What the exercise asks: Your task is to restate the data word for word.
+ + +
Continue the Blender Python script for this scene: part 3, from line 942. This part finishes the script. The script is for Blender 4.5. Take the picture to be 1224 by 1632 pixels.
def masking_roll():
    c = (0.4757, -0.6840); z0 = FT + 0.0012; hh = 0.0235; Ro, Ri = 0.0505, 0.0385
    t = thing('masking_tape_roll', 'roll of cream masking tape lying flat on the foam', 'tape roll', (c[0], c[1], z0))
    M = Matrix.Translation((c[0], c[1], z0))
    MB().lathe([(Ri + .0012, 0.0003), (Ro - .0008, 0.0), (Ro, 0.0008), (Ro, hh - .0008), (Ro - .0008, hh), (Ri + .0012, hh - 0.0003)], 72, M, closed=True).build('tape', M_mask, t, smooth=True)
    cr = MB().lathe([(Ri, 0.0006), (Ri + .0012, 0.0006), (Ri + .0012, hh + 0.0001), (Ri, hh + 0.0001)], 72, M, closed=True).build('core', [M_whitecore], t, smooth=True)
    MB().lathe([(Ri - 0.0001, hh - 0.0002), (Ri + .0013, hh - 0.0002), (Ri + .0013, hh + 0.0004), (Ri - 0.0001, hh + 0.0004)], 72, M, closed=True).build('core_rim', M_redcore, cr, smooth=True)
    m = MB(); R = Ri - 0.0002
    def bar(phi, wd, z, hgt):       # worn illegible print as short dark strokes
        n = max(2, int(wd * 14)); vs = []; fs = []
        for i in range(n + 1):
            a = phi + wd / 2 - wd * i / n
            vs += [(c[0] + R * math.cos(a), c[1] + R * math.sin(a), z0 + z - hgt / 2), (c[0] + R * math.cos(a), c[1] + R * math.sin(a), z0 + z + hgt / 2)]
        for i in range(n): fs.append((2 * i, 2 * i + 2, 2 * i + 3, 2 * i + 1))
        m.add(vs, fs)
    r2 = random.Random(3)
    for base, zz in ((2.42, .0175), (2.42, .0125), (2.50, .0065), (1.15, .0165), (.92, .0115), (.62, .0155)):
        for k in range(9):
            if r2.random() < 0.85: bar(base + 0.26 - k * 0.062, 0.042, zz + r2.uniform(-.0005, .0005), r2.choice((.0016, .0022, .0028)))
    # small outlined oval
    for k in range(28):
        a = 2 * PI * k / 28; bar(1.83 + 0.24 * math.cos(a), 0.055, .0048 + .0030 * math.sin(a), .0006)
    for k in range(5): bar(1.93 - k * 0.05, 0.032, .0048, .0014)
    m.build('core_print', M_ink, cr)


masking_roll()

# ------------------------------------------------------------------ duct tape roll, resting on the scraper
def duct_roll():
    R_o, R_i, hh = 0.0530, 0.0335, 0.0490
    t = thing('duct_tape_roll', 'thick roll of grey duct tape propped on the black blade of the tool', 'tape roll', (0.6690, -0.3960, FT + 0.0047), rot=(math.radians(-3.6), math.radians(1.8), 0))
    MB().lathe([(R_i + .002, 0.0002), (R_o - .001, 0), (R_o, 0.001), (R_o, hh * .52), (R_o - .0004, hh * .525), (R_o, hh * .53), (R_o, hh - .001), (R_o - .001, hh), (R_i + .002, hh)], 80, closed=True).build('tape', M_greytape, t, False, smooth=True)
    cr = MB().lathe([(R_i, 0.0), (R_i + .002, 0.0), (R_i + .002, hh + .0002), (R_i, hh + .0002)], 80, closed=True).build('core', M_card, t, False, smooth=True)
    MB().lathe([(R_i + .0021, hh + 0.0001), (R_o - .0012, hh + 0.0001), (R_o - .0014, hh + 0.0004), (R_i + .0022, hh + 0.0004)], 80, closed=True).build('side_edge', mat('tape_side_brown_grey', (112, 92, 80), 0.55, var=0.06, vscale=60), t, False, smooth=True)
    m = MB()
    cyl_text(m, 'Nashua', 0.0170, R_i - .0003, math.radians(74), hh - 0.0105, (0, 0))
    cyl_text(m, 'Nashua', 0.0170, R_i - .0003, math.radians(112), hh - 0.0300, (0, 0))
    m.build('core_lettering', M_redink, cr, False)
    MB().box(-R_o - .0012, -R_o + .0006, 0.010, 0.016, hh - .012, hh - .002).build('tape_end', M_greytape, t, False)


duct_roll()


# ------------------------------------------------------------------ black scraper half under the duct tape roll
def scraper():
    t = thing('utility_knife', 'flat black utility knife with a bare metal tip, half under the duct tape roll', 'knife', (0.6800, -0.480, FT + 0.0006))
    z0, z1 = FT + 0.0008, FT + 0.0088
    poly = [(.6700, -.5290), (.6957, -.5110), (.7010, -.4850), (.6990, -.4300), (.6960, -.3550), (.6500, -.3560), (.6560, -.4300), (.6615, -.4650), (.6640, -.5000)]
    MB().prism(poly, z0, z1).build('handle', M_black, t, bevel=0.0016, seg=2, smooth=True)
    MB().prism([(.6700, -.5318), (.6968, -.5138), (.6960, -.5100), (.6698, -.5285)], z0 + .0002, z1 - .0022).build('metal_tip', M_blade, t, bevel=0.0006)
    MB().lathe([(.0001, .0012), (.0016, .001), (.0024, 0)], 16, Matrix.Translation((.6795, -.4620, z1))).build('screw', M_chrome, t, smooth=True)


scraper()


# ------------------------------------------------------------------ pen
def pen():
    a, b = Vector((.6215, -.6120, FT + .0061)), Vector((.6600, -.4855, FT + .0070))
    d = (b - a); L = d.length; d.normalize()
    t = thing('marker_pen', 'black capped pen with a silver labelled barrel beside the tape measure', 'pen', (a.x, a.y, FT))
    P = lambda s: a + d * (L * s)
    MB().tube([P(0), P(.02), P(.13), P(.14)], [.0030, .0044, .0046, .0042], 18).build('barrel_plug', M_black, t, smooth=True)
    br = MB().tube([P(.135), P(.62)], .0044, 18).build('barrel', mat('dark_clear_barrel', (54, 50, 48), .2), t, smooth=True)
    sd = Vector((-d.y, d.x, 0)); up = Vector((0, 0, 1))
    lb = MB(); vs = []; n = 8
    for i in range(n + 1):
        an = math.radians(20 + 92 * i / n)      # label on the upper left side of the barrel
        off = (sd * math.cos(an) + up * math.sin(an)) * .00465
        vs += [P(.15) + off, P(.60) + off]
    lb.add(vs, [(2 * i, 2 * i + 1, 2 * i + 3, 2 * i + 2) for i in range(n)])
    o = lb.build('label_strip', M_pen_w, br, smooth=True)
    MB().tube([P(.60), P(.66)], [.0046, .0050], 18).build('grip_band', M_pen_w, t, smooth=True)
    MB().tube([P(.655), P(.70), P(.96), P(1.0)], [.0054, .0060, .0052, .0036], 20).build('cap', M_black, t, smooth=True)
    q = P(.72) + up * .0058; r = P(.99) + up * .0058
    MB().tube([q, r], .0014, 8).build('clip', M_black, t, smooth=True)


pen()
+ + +
Answer to the task:
Continue the Blender Python script for this scene: part 3, from line 942. This part finishes the script. The script is for Blender 4.5. Take the picture to be 1224 by 1632 pixels.
def masking_roll():
    c = (0.4757, -0.6840); z0 = FT + 0.0012; hh = 0.0235; Ro, Ri = 0.0505, 0.0385
    t = thing('masking_tape_roll', 'roll of cream masking tape lying flat on the foam', 'tape roll', (c[0], c[1], z0))
    M = Matrix.Translation((c[0], c[1], z0))
    MB().lathe([(Ri + .0012, 0.0003), (Ro - .0008, 0.0), (Ro, 0.0008), (Ro, hh - .0008), (Ro - .0008, hh), (Ri + .0012, hh - 0.0003)], 72, M, closed=True).build('tape', M_mask, t, smooth=True)
    cr = MB().lathe([(Ri, 0.0006), (Ri + .0012, 0.0006), (Ri + .0012, hh + 0.0001), (Ri, hh + 0.0001)], 72, M, closed=True).build('core', [M_whitecore], t, smooth=True)
    MB().lathe([(Ri - 0.0001, hh - 0.0002), (Ri + .0013, hh - 0.0002), (Ri + .0013, hh + 0.0004), (Ri - 0.0001, hh + 0.0004)], 72, M, closed=True).build('core_rim', M_redcore, cr, smooth=True)
    m = MB(); R = Ri - 0.0002
    def bar(phi, wd, z, hgt):       # worn illegible print as short dark strokes
        n = max(2, int(wd * 14)); vs = []; fs = []
        for i in range(n + 1):
            a = phi + wd / 2 - wd * i / n
            vs += [(c[0] + R * math.cos(a), c[1] + R * math.sin(a), z0 + z - hgt / 2), (c[0] + R * math.cos(a), c[1] + R * math.sin(a), z0 + z + hgt / 2)]
        for i in range(n): fs.append((2 * i, 2 * i + 2, 2 * i + 3, 2 * i + 1))
        m.add(vs, fs)
    r2 = random.Random(3)
    for base, zz in ((2.42, .0175), (2.42, .0125), (2.50, .0065), (1.15, .0165), (.92, .0115), (.62, .0155)):
        for k in range(9):
            if r2.random() < 0.85: bar(base + 0.26 - k * 0.062, 0.042, zz + r2.uniform(-.0005, .0005), r2.choice((.0016, .0022, .0028)))
    # small outlined oval
    for k in range(28):
        a = 2 * PI * k / 28; bar(1.83 + 0.24 * math.cos(a), 0.055, .0048 + .0030 * math.sin(a), .0006)
    for k in range(5): bar(1.93 - k * 0.05, 0.032, .0048, .0014)
    m.build('core_print', M_ink, cr)


masking_roll()

# ------------------------------------------------------------------ duct tape roll, resting on the scraper
def duct_roll():
    R_o, R_i, hh = 0.0530, 0.0335, 0.0490
    t = thing('duct_tape_roll', 'thick roll of grey duct tape propped on the black blade of the tool', 'tape roll', (0.6690, -0.3960, FT + 0.0047), rot=(math.radians(-3.6), math.radians(1.8), 0))
    MB().lathe([(R_i + .002, 0.0002), (R_o - .001, 0), (R_o, 0.001), (R_o, hh * .52), (R_o - .0004, hh * .525), (R_o, hh * .53), (R_o, hh - .001), (R_o - .001, hh), (R_i + .002, hh)], 80, closed=True).build('tape', M_greytape, t, False, smooth=True)
    cr = MB().lathe([(R_i, 0.0), (R_i + .002, 0.0), (R_i + .002, hh + .0002), (R_i, hh + .0002)], 80, closed=True).build('core', M_card, t, False, smooth=True)
    MB().lathe([(R_i + .0021, hh + 0.0001), (R_o - .0012, hh + 0.0001), (R_o - .0014, hh + 0.0004), (R_i + .0022, hh + 0.0004)], 80, closed=True).build('side_edge', mat('tape_side_brown_grey', (112, 92, 80), 0.55, var=0.06, vscale=60), t, False, smooth=True)
    m = MB()
    cyl_text(m, 'Nashua', 0.0170, R_i - .0003, math.radians(74), hh - 0.0105, (0, 0))
    cyl_text(m, 'Nashua', 0.0170, R_i - .0003, math.radians(112), hh - 0.0300, (0, 0))
    m.build('core_lettering', M_redink, cr, False)
    MB().box(-R_o - .0012, -R_o + .0006, 0.010, 0.016, hh - .012, hh - .002).build('tape_end', M_greytape, t, False)


duct_roll()


# ------------------------------------------------------------------ black scraper half under the duct tape roll
def scraper():
    t = thing('utility_knife', 'flat black utility knife with a bare metal tip, half under the duct tape roll', 'knife', (0.6800, -0.480, FT + 0.0006))
    z0, z1 = FT + 0.0008, FT + 0.0088
    poly = [(.6700, -.5290), (.6957, -.5110), (.7010, -.4850), (.6990, -.4300), (.6960, -.3550), (.6500, -.3560), (.6560, -.4300), (.6615, -.4650), (.6640, -.5000)]
    MB().prism(poly, z0, z1).build('handle', M_black, t, bevel=0.0016, seg=2, smooth=True)
    MB().prism([(.6700, -.5318), (.6968, -.5138), (.6960, -.5100), (.6698, -.5285)], z0 + .0002, z1 - .0022).build('metal_tip', M_blade, t, bevel=0.0006)
    MB().lathe([(.0001, .0012), (.0016, .001), (.0024, 0)], 16, Matrix.Translation((.6795, -.4620, z1))).build('screw', M_chrome, t, smooth=True)


scraper()


# ------------------------------------------------------------------ pen
def pen():
    a, b = Vector((.6215, -.6120, FT + .0061)), Vector((.6600, -.4855, FT + .0070))
    d = (b - a); L = d.length; d.normalize()
    t = thing('marker_pen', 'black capped pen with a silver labelled barrel beside the tape measure', 'pen', (a.x, a.y, FT))
    P = lambda s: a + d * (L * s)
    MB().tube([P(0), P(.02), P(.13), P(.14)], [.0030, .0044, .0046, .0042], 18).build('barrel_plug', M_black, t, smooth=True)
    br = MB().tube([P(.135), P(.62)], .0044, 18).build('barrel', mat('dark_clear_barrel', (54, 50, 48), .2), t, smooth=True)
    sd = Vector((-d.y, d.x, 0)); up = Vector((0, 0, 1))
    lb = MB(); vs = []; n = 8
    for i in range(n + 1):
        an = math.radians(20 + 92 * i / n)      # label on the upper left side of the barrel
        off = (sd * math.cos(an) + up * math.sin(an)) * .00465
        vs += [P(.15) + off, P(.60) + off]
    lb.add(vs, [(2 * i, 2 * i + 1, 2 * i + 3, 2 * i + 2) for i in range(n)])
    o = lb.build('label_strip', M_pen_w, br, smooth=True)
    MB().tube([P(.60), P(.66)], [.0046, .0050], 18).build('grip_band', M_pen_w, t, smooth=True)
    MB().tube([P(.655), P(.70), P(.96), P(1.0)], [.0054, .0060, .0052, .0036], 20).build('cap', M_black, t, smooth=True)
    q = P(.72) + up * .0058; r = P(.99) + up * .0058
    MB().tube([q, r], .0014, 8).build('clip', M_black, t, smooth=True)


pen()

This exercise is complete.